Vladimir Krajina: World War II Hero and Ecology Pioneer

By Jan Drabek

Review By Iain Taylor

November 4, 2013

BC Studies no. 179 Autumn 2013  | p. 212-214

This book is a major addition to our understanding of Vladimir Krajina’s life and times because it provides a clear context to the life of this remarkable citizen. Jan Drabek’s father and Krajina played different but vital roles in the Czechoslovak resistance to the Nazis and the German occupation of Eastern Europe, before and during the Second World War. Their success was most evident in opening and maintaining lines of communication to the Western Alliance, although we may never know the real value of their work because the Czech operations were directed to action while avoiding detection.

Drabek’s introductory chapter sets the scene magnificently by telling of his childhood uncertainties about his family’s friend, Vladimir Krajina, and then provides a clear understanding of Krajina’s lifelong obsessions: his devotion to family and friends, the fundamentals of democracy, and the ecology of forests. The book’s first section brings us quickly to the Second World War, and Drabek’s narrative shows us how Krajina’s survival depended on his success in creating his own good luck. Krajina should have been arrested and executed several times but, even when they did arrest him, the occupying forces seemed convinced that he was much more useful alive than dead. They were rarely able to get more information out of him than they already knew. It is clear that throughout the war Krajina never betrayed a friend, in spite of treatment that would have broken most people. Perhaps his success lay in keeping a low profile and never knowing more than was essential to keeping the cause alive.

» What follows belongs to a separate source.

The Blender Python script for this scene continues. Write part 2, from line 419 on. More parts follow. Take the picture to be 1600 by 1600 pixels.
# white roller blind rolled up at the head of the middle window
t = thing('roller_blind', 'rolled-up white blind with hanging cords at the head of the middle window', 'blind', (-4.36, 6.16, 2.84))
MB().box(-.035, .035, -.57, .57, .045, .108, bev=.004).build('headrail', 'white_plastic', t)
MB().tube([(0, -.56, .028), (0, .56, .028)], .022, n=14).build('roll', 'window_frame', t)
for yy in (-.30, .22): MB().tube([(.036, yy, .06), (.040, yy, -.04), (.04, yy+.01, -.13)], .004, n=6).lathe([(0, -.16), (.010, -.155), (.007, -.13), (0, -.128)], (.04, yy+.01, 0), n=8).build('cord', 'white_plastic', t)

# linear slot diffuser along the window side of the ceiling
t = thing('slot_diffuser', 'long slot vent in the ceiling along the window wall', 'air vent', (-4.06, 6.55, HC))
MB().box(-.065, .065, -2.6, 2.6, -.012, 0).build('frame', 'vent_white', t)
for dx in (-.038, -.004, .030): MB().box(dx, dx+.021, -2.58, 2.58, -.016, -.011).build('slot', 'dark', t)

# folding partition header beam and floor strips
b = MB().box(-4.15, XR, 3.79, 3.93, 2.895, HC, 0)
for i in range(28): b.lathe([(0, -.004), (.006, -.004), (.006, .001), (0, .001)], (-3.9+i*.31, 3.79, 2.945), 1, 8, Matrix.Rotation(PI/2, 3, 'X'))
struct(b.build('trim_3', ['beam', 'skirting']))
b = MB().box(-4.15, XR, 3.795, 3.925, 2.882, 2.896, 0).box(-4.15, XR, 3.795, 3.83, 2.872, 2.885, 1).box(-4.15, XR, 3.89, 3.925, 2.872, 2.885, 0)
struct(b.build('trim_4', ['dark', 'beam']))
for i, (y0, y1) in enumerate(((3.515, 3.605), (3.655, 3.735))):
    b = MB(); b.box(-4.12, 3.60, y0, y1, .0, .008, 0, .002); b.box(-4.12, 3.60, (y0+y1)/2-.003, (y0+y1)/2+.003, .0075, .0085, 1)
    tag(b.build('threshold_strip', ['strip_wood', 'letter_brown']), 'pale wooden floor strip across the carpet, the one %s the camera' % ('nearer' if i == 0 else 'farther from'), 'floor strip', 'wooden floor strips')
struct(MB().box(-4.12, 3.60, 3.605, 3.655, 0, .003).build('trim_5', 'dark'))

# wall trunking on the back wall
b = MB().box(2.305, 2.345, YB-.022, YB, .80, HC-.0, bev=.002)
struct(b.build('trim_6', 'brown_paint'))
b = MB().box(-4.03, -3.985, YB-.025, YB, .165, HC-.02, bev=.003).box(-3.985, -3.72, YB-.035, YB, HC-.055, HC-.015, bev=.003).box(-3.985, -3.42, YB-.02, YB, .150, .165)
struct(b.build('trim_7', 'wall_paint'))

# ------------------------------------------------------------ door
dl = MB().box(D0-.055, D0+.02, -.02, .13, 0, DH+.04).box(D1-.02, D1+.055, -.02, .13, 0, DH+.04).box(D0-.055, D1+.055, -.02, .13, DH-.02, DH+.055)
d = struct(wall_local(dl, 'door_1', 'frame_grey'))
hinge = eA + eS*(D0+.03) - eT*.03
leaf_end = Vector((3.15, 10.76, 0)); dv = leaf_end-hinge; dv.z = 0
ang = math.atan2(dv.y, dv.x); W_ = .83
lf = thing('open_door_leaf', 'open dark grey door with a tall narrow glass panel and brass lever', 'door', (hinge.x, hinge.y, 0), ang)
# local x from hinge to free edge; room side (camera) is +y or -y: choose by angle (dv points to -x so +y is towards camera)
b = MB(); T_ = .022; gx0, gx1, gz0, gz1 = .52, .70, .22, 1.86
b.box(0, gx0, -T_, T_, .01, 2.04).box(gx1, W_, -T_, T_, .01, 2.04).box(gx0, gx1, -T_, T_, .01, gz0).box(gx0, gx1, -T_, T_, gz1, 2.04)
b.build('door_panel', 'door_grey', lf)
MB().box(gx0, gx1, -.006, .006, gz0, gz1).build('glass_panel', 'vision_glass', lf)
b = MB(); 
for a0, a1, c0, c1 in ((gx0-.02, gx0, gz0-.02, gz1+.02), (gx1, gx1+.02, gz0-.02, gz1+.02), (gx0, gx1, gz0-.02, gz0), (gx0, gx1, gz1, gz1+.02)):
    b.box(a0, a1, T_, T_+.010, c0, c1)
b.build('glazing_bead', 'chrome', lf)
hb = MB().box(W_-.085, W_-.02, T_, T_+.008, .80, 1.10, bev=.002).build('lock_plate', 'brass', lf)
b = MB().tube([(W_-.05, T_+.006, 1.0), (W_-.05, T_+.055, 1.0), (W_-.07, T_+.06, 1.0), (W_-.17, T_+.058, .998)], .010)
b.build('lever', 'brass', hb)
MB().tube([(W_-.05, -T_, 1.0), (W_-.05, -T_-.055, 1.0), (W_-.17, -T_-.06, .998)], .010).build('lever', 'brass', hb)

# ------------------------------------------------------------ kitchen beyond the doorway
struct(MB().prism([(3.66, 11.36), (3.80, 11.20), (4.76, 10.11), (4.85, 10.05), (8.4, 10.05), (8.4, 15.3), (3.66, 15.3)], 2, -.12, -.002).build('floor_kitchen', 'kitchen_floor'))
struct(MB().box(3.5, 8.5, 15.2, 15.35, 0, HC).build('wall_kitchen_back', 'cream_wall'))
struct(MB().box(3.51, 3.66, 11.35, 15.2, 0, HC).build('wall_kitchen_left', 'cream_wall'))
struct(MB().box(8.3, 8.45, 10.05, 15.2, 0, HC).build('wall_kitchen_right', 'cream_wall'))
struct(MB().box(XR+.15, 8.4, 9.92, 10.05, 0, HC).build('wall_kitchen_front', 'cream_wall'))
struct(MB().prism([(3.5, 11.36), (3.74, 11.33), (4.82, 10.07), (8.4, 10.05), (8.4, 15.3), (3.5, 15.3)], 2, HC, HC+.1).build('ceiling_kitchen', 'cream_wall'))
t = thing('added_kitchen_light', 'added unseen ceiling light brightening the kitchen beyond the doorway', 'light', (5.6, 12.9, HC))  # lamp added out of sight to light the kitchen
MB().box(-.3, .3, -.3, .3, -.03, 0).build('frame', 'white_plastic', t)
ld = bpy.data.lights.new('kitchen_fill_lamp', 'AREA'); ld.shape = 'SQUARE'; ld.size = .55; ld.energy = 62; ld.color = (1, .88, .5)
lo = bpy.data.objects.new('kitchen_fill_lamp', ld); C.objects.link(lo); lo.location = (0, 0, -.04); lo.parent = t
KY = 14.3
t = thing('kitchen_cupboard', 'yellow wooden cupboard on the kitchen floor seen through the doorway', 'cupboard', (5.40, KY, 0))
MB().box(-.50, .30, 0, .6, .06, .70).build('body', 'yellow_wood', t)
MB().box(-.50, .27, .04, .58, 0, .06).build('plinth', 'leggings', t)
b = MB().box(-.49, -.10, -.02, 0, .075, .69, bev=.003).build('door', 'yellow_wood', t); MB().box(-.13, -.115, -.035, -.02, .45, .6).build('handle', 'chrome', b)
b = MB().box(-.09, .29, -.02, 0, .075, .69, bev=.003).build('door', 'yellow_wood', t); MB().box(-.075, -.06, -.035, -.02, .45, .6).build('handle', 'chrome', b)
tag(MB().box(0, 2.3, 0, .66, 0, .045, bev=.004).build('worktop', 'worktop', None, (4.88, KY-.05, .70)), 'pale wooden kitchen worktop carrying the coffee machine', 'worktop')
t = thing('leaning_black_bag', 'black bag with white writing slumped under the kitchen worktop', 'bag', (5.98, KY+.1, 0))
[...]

I arrived at the University of British Columbia in 1968. Krajina made me welcome, maybe because he hoped that he could recruit a young laboratory scientist to join in his search for elusive answers to questions about how plants have found their niches in an ecosystem. The second part of the book deals with the development of his research agenda, particularly his efforts to understand the whole ecosystem. He recognized British Columbia’s opportunities for both large-scale ecological study and for more sustainable forest management. He used his training in the study of large-scale ecology to develop a map of Biogeoclimatic zones in British Columbia, which has survived with minor modifications to this day. Krajina was recognized internationally for identifying ecologically important sites, areas, or regions, and for his pioneering work to persuade foresters, politicians, and ecologists to establish them as “reserves” that could be left without management interventions that would render the forest natural resources unnatural. Although many still criticize both achievements as unrealistic, Drabek points to Krajina’s political skills, especially those that involved persuasion of senior management and influential politicians. More than 100 ecological reserves exist that are set aside under British Columbia’s legislation, although research ecologists have yet to develop ways to use these protected areas. His legacy lives on through his students and others who collaborated in laying the foundations for future work to understand the complexity of British Columbia’s terrestrial ecosystems.